Exploring the architectural history of York

As a nation, we are quick to assume that to experience the most intriguing cultural histories one must travel to the other side of the world, often spending a small fortune to do so. However, as much as our horizons can be broadened by foreign journeys, our ability to realise the beauty of places much closer to home can sometimes be tainted.
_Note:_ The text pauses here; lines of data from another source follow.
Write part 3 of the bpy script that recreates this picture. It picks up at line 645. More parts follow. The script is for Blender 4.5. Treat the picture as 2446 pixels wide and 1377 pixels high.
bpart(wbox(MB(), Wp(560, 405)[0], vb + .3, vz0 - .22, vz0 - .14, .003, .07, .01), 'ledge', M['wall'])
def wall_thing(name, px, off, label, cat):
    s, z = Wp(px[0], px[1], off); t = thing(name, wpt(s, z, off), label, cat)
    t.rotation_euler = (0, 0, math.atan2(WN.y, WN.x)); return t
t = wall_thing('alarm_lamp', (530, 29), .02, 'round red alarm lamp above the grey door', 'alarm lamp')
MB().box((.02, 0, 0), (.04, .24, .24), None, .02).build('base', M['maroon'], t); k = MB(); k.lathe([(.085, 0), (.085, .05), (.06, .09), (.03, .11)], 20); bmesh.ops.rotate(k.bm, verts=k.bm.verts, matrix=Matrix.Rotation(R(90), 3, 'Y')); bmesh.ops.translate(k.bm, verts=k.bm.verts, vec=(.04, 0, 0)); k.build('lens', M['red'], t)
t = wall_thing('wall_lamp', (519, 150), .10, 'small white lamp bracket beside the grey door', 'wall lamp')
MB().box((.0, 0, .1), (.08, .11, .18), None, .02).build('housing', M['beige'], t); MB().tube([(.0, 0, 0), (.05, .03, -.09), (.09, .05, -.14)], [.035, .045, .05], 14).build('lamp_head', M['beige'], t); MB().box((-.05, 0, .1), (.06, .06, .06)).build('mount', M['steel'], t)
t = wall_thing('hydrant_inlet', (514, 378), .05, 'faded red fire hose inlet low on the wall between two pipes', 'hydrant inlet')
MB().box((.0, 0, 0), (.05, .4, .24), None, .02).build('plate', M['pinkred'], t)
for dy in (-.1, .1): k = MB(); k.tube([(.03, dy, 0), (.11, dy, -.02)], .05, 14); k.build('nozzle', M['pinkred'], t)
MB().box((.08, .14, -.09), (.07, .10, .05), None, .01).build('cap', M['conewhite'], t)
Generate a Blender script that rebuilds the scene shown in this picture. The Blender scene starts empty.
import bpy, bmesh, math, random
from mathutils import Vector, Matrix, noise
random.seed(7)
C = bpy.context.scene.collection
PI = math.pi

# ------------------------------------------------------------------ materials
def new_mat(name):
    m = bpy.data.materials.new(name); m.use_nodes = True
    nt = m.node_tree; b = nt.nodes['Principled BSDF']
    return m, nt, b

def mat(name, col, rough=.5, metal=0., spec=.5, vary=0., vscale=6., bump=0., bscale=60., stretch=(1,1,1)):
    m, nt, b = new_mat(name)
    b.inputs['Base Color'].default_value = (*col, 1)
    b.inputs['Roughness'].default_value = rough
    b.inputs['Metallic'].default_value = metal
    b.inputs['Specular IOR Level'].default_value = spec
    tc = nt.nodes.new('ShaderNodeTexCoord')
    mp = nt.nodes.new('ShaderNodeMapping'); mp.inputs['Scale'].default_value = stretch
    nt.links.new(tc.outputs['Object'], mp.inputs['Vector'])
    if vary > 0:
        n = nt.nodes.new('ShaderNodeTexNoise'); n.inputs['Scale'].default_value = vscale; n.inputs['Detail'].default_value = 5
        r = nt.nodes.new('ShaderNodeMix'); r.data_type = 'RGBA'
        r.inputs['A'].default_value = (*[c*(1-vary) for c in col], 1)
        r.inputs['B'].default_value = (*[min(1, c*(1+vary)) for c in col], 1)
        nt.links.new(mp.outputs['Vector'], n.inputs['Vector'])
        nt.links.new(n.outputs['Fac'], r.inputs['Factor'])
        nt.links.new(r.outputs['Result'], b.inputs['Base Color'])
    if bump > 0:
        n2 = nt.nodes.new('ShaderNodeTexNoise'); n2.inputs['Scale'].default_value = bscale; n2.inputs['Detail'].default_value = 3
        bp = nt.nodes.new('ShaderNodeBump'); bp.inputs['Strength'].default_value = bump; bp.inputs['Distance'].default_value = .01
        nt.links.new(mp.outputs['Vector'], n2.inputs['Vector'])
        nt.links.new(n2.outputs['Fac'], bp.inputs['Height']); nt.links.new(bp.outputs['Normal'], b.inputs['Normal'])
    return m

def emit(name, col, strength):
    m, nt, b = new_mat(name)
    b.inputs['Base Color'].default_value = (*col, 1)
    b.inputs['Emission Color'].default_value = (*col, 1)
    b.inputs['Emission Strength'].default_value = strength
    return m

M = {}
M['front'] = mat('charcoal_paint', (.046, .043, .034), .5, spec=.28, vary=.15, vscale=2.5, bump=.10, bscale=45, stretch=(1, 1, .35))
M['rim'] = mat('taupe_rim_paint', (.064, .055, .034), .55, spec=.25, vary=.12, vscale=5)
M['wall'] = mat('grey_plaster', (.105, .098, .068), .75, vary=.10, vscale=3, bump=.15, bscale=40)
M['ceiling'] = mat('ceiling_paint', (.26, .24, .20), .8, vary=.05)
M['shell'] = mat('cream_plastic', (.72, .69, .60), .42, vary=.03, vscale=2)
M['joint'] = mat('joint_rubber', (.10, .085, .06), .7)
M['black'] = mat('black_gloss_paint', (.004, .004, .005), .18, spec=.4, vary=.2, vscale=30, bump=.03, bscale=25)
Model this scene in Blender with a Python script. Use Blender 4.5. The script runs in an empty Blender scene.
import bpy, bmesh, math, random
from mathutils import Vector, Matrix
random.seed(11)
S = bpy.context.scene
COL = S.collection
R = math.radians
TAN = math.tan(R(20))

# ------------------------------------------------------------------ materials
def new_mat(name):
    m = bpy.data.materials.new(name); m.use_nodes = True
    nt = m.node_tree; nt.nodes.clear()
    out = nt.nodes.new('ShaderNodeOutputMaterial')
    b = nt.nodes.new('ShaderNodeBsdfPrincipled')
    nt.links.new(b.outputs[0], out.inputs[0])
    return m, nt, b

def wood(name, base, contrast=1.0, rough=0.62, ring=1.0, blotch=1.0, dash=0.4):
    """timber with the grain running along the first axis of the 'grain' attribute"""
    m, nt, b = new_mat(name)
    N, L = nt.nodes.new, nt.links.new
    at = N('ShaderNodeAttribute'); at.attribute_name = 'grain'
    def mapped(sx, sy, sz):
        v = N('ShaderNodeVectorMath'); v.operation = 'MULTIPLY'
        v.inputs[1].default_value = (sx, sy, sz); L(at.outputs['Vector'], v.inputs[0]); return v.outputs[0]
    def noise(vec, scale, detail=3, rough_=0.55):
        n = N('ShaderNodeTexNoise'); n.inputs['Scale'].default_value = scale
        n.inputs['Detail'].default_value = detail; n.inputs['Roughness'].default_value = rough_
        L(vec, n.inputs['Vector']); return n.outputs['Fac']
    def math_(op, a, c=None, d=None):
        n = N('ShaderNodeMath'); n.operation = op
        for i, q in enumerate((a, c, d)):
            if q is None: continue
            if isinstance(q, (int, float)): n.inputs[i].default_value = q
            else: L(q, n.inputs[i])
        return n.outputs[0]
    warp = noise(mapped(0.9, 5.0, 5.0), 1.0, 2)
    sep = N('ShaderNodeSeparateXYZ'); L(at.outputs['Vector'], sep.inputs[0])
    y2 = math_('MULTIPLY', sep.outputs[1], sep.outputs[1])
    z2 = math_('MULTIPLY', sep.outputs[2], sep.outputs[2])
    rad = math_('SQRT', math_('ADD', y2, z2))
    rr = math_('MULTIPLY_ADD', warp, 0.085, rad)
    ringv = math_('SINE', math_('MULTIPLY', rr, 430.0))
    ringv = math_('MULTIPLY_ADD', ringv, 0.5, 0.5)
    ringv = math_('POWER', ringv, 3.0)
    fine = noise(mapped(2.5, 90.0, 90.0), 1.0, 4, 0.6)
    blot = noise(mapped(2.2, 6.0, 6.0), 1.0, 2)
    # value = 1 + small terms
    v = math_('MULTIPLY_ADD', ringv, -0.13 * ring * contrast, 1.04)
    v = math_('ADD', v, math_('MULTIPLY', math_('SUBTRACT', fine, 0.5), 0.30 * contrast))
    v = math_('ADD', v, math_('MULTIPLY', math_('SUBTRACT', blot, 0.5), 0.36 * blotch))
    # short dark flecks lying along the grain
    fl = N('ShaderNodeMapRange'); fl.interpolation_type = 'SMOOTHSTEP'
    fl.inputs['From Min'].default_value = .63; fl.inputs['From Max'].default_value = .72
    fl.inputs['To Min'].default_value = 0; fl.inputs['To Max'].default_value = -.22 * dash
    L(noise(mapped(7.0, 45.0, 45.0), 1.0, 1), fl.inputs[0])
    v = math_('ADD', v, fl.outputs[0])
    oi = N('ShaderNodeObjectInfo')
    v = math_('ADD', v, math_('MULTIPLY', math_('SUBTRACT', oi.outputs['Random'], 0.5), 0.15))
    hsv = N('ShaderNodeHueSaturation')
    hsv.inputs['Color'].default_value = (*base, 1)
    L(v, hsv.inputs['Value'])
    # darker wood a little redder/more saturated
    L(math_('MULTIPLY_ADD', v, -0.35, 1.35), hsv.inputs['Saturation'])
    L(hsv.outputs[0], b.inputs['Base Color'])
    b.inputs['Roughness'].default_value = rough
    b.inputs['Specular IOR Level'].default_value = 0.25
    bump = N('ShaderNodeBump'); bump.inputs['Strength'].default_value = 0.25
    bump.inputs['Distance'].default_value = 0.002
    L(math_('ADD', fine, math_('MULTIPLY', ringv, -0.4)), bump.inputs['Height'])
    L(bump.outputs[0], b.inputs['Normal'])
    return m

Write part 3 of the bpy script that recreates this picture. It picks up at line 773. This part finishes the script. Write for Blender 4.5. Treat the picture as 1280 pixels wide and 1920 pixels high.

To help change this, here is the first of four articles exploring some of the UK’s most interesting areas of architectural history:


Surrounded by the most complete medieval walls still existing in the country and overlooked by the breathtaking sight of the Gothic-style Minster, York is a city filled with architectural treasures.

The Minster

Consecrated in 1472, York’s cathedral took 250 years to construct and is the second largest Gothic cathedral in Europe. The building contains an impressive collection of medieval stained glass, some of which dates back to the 12th Century. The Great East Window is 76ft tall and is the greatest concentration of medieval stained glass throughout the world.

The Jorvic Centre

Between 1976 and 1981, York Archaeological Trust’s architects discovered and revealed the remains of the Viking city of Jorvic, dating back almost 1,000 years. Houses, backyards and workshops were all unearthed, and the Jorvic Viking Centre has been created on the very site where the discoveries were made. The attraction has proven popular, as visitors are propelled into the world of the Vikings as they are taken on a ride around the ancient city.

The Shambles

York is ideal for those who enjoy a spot of shopping, along with a coffee and cake break or two. Quaint, narrow streets wind their way through the city, the most famous being The Shambles. The buildings of the Shambles, built it the fifteenth century, lean in almost touching each other. The street is known as the oldest in York and is one of the best preserved medieval streets in Europe.